CAMEROON

Bishops call for an end to fighting so school can resume

 

As children in Cameroon are getting ready to start a new school year,  the bishops of the country’s strife-torn English-speaking regions are calling for an end to hostilities so young people can get an education. All six bishops of the Bamenda Ecclesiastical Province have jointly issued “a 9-Point Consolidation Message” to Christians, in which they make a strong appeal for peace.

The Catholic bishops said “The school boycott for the past two years with another threat of a third year has had a deeply negative impact,” adding that it would be “suicidal” to continue denying children their right to education. They said only an irresponsible society would compromise the irrevocable right of children to education. The bishops pointed out that wealthier people could still afford to educate their children in French-speaking Cameroon or abroad

However,  poor children often end up joining rebel groups or becoming thieves or prostitutes. The school boycott dates back to October 2016, when lawyers and teachers went on strike in the two English-speaking regions of Cameroon over what they saw as the erosion of their educational and legal systems by the country’s Francophone-dominated administration.
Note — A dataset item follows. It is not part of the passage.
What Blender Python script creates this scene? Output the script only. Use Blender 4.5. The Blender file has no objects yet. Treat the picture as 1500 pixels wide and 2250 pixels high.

Teachers in Anglophone regions raised a number of concerns including:

  • increasingly prominent use of French in schools run in the Anglo-Saxon tradition
  • discrimination against Anglophone students in admission to professional schools
  • use of French-style exams – usually poorly translated into English – in technical schools, leading to a high failure rate among Anglophone students
  • francophonisation of Anglophone universities.

Lawyers also demonstrated against the increasing use of French in the country’s common law courts.  Protests developed into a full-scale armed rebellion, with separatists in Cameroon’s Anglophone regions calling for an independent state of  “Ambazonia”. As one of their strategies, Ambazonian leaders called for the boycott of schools, claiming they were forcing the French language on locals. This led to a spate of arson attacks in which hundreds of schools were burned down.  Many other schools in the area have been also been abandoned.

Ambazonia leaders’ response to the Bishops’ Message sent mixed signals. While recognising the right of parents to educate their children, the Ambazonia Defense Forces say they are unable to guarantee the children’s safety.